Estes, who grew up in the white cottage down the lane past David Dickey’s law office, recalled dressing her kittens up in doll clothes, placing them in her doll buggy alongside bottles of milk and pushing them down to “Miss Violet’s store, just past Grace Episcopal Church.
“Miss Violet’s store was a great gathering place for the Town folks … she so enjoyed our visits,” Estes recalled. She was also, Estes said, a great cook, and held card parties inside and outside of her home - which is now Grace House.
The Town of Stanardsville, in Estes’ day, was a place where “Miss Adeline Deane (would) invite us in for dinner … Mrs. Douglas made pies … one man got drunk every year before the World Series so he could watch the game in jail,” and where, if you couldn’t remember the combination to your post office box, a clerk would hand you your mail.
As a child, Estes said she played softball in a field off Main Street, using cow pies for bases, and engaged in water balloon fights and roller skated on Main Street.
Winters, “We went sleigh riding on Miss Violet’s field, beside her home,” Estes said. “Afterwards, we’d go to my home where my mother would have refreshments - popcorn, sandwiches, cake, Pepsi and roasted chestnuts from the fire.”
Kendall Tata picked up where Estes left off.
“My fond memories include visiting my great Uncle Ivy and Aunt Merva,” Kendall said. “They had a crayfish spring. My brothers and cousins and I would play in that and have a grand time … we would visit my Great Uncle Jean (and) go out to his farm to see the cows.”
It was on that farmland that Tata build her new home, when she came back to her roots, and Kendall had a story to tell about that; one involving one of Tata’s childhood friends, Bobby Southard.

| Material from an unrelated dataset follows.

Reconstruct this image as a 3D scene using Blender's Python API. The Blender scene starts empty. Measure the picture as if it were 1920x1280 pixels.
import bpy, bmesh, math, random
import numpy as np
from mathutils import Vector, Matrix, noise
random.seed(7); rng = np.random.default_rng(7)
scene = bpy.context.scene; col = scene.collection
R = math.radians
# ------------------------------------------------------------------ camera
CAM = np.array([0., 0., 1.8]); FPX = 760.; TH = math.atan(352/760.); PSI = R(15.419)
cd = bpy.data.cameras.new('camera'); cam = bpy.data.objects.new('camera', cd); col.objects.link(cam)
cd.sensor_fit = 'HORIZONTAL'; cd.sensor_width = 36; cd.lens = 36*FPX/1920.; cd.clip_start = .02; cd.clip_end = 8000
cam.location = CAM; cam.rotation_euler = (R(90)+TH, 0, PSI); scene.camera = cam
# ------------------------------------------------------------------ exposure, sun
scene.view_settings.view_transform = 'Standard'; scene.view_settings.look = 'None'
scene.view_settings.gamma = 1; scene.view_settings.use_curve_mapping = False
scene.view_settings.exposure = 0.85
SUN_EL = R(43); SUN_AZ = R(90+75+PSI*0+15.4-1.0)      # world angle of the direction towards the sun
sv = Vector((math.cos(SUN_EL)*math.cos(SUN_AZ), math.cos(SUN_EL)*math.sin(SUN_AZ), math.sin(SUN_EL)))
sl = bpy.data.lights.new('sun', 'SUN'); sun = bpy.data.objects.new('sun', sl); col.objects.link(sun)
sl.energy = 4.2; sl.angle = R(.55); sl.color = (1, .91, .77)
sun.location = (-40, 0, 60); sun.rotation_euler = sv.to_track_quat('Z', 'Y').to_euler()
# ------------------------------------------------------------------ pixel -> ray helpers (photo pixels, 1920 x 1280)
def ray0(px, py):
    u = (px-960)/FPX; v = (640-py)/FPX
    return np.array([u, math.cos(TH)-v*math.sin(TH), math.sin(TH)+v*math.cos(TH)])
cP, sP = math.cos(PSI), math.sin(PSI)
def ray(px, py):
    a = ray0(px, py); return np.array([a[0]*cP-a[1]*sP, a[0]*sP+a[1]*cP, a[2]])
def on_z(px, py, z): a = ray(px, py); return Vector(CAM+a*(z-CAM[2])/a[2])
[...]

When Southard moved out of Town, Kendall explained, “he dug up the Lilies of the Valley (his mother and Tata’s mother had planted between their two homes) and transplanted them at his (new) home.”
Now, Kendall continued, her mother’s new property connects to Southard’s new property, and “when Mom … moved in Bobby came over with a bucket Lilies of the Valley and exclaimed, ‘Your mother and my mother planted these Lilies of the Valley together as a border between our houses; I dug some of them up to welcome you back, Neighbor.’”
After telling that story on her elders, Kendall spoke to the heart of the program: “Stories are what keep memories alive; they keep us in touch with the past and make our roots deeper. They tie families together and strengthen bonds. Simply put, stories connect us all … and keep those who have gone before us in our hearts.
“Stories enable us to share the traditions of the past (that enable us) to create a meaningful future.”